Universal Hip Hop Museum, director facing backlash for ties with accused pedophile Afrikaa Bambaataa

The rap pioneer Bambaataa is alleged of using his Bronx home as well as producer Zulu Nation headquarters to sexually abuse and traffic numerous minors from 1991 to 1995.
Photo Scott Gries/Getty Images

A sexual abuse advocacy group called Hip Hop Stands With Survivors is calling for the resignation of Universal Hip Hop Museum’s executive director Rocky Bucano and the end to taxpayer funding for the museum, due to its affiliation with Afrika Bambaataa over allegations he sexually abused and trafficked a minor.

The Universal Hip Hop Museum has been hailed by Bronx politicos and Mayor Eric Adams as a future tourist hub and is slated to receive $9.75 million in city taxpayer funds, on top of the more than $30 million that the organization has received in federal, state and city funding since the nonprofit museum’s inception in 2014.

The rap pioneer Bambaataa is alleged of using his Bronx home as well as his group Zulu Nation’s headquarters to sexually abuse and traffic numerous minors from 1991-1995. In 2021, Bambaataa — real name Lance Taylor — and self-proclaimed hip-hop awareness group Universal Zulu Nation were sued and accused of sex trafficking and prostituting a 12-year-old boy to older men during that four-year span.

The victim claims he met Taylor in 1991 and became a member of the Zulu Nation security as a child.

The victim, listed in court documents as John Doe, was able to file a lawsuit under the New York’s Child Victims Act, which was signed into New York state law in 2019. The law, which expired in August 2021, opened a one-time look back window for survivors to file civil lawsuits seeking compensation for the sexual abuse they suffered as children.

The Universal Hip Hop Museum has been hailed by Bronx politicos and Mayor Eric Adams, as a future tourist hub and is slated to receive $9.75 million in taxpayer funds. Rocky Bucano, fourth from right, is pictured alongside hip-hop dignitaries and elected officials. Photo Ed Reed/Mayoral Photography Office

Allegations of sexual abuse against Taylor go as far back as the 1970s. Bambaataa is often credited as one of the leading voices that clamored for a physical museum to commemorate the borough’s status as the foundation of hip hop.

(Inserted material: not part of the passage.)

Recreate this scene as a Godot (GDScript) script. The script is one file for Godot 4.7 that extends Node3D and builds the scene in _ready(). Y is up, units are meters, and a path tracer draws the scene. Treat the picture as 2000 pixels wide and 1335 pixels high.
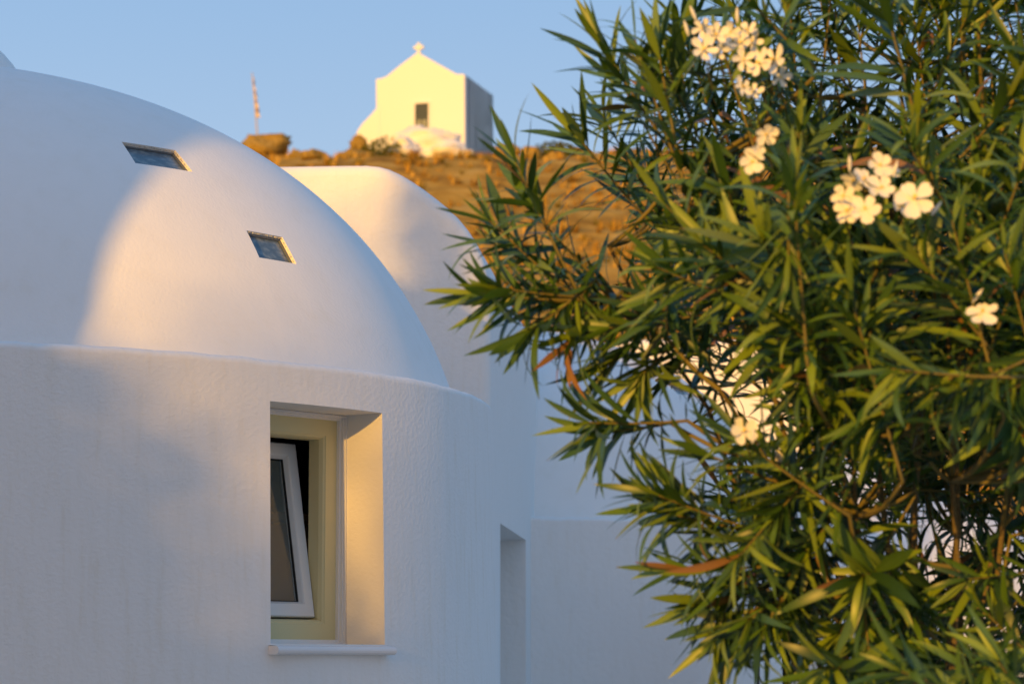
extends Node3D
# A whitewashed domed house at sunset, an oleander in front of it and a small chapel on the hill behind.

var M := {}
var rng := RandomNumberGenerator.new()
var wob := FastNoiseLite.new()
const EYE := Vector3(0.0, 1.6, 0.0)
const PITCH := 0.121042
const FOCAL := 5200.0
const FAR := 1.16   # the oleander: its distance and size

# ---------------------------------------------------------------- helpers

func lin(r: float, g: float, b: float, a := 1.0) -> Color:
	var c := Color(r, g, b).linear_to_srgb()
	c.a = a
	return c

func at(px: float, py: float, depth: float) -> Vector3:   # a point of the place, from its bearing and its depth
	var x := (px - 1000.0) / FOCAL
	var y := (667.5 - py) / FOCAL
	var d := Vector3(x, y * cos(PITCH) + sin(PITCH), y * sin(PITCH) - cos(PITCH))
	return EYE + d * (depth / -d.z)

func bearing(p: Vector3) -> Vector2:
	var q := p - EYE
	var y := q.y * cos(PITCH) + q.z * sin(PITCH)
	var z := -q.z * cos(PITCH) + q.y * sin(PITCH)
	return Vector2(1000.0 + FOCAL * q.x / z, 667.5 - FOCAL * y / z)

func numbered(called: String, parent: Node) -> String:
	if not parent.has_node(called):
		return called
	var k := 1
	while parent.has_node("%s_%03d" % [called, k]):
		k += 1
	return "%s_%03d" % [called, k]

func put(called: String, mesh: Mesh, mat: Material, parent: Node = null) -> MeshInstance3D:
	var o := MeshInstance3D.new()
	var p: Node = parent if parent else self
	o.name = numbered(called, p)
	o.mesh = mesh
	o.material_override = mat
	p.add_child(o, true)
	return o

func tag(o: Node, label: String, category := "", group := "", kind := "") -> void:
	o.set_meta("label", label)
	if category: o.set_meta("category", category)
	if group: o.set_meta("group", group)
	if kind: o.set_meta("kind", kind)

func thing(called: String, label: String, category: String, pos := Vector3.ZERO, turn := 0.0, group := "") -> Node3D:
	var o := Node3D.new()
	o.name = numbered(called, self)
	add_child(o, true)
	o.position = pos
	o.rotation.y = turn
	tag(o, label, category, group)
	return o

func node_part(called: String, parent: Node) -> Node3D:
	var o := Node3D.new()
	o.name = numbered(called, parent)
	parent.add_child(o, true)
	return o

func start() -> SurfaceTool:
	var st := SurfaceTool.new()
	st.begin(Mesh.PRIMITIVE_TRIANGLES)
	return st

# a, b, c, d run counterclockwise seen from outside
func quad(st: SurfaceTool, a: Vector3, b: Vector3, c: Vector3, d: Vector3) -> void:
	var n := (b - a).cross(d - a)
	if n.length() < 1e-12: n = (c - b).cross(a - b)
	if n.length() < 1e-12: n = (d - c).cross(b - c)
	n = n.normalized()
	var uv := [Vector2(0, 0), Vector2(1, 0), Vector2(1, 1), Vector2(0, 1)]
	var p := [a, b, c, d]
	for k in [0, 2, 1, 0, 3, 2]:
		st.set_normal(n)
		st.set_uv(uv[k])
		st.add_vertex(p[k])

func box(st: SurfaceTool, lo: Vector3, hi: Vector3, t := Transform3D()) -> void:
	var c := []
	for k in 8:
		c.append(t * Vector3(hi.x if k & 1 else lo.x, hi.y if k & 2 else lo.y, hi.z if k & 4 else lo.z))
	quad(st, c[4], c[5], c[7], c[6])
	quad(st, c[1], c[0], c[2], c[3])
	quad(st, c[5], c[1], c[3], c[7])
	quad(st, c[0], c[4], c[6], c[2])
	quad(st, c[6], c[7], c[3], c[2])
	quad(st, c[0], c[1], c[5], c[4])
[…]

Hassan Campbell and other men, whose names were not disclosed, also testified alleging child sexual abuse against Bambaata, claiming the rapper had multiple locations where he had sex with underage boys, including at 1609 E. 174th St., which is public housing.

“Bam came to power during the crack era. Your mother’s on dope, your father’s on crack. This made it easy for him to pick his victims … and his apartment had everything a child could want,” Campbell, who attended Zulu Nation meetings, said in court testimony.

Taylor, did not appear nor answer the complaint filed on Aug. 4, 2021, which led to John Doe winning a default judgment.

In January, ahead of the 50th anniversary of hip-hop this year, Senate Majority Leader Chuck Schumer, U.S. Sen. Kirsten Gillibrand and U.S. Rep. Jamaal Bowman convened to announce $5 million in federal funding for the museum, in an effort to help preserve and celebrate hip-hop music’s history and influence over American culture.

A city hall spokesperson told the Bronx Times that they were assured by Hip Hop Museum had cut ties with Bambaataa when the allegation surfaced in 2016.

“Any form of sexual abuse is reprehensible, and we condemn any individual or organization involved with these acts. After allegations surfaced, the Universal Hip Hop Museum assured the administration that they cut ties with the Universal Zulu Nation and that Afrika Bambaataa has not had a role at the Universal Hip Hop Museum since 2016,” a City Hall spokesperson said.  “Our administration stands with survivors of sexual abuse.”

The Bronx Times reached out to the Universal Hip Hop Museum and is awaiting response.

Bucano is a former music executive and hip-hop record label owner who became executive director when the Universal Hip Hop Museum was founded in 2014.

Hip Hop Stands With Survivors said it has been surveilling the Universal Hip Hop Museum and its relationship with Bambaataa since news of the alleged child sexual abuse became public in 2016. The group was planning a rally on the steps of City Hall Monday morning.

“Hip Hop Stands With Survivors is demanding Rocky Bucano’s resignation and for the (museum) to sever all ties to Bucano, Afrika Bambaataa and his enablers, the Zulu Nation, and its members,” said Leila Wills, a reporter who wrote a letter on behalf of the group. “Our group is prepared to launch our campaign and will not cease efforts until Bucano resigns and the museum’s promotion and hiring of the Zulu Nation ends or the (museum) stops receiving public dollars.”

According to the group, Bambaataa spoke openly about “having a museum” and they allege Bucano could not have made it past the first step to making the museum a reality without Bambaataa.

“It is our position that he and the Zulu Nation exert undue influence over Bucano,” said Wills in the letter.

This article was updated on March 27 at 3 p.m. to include a comment from City Hall.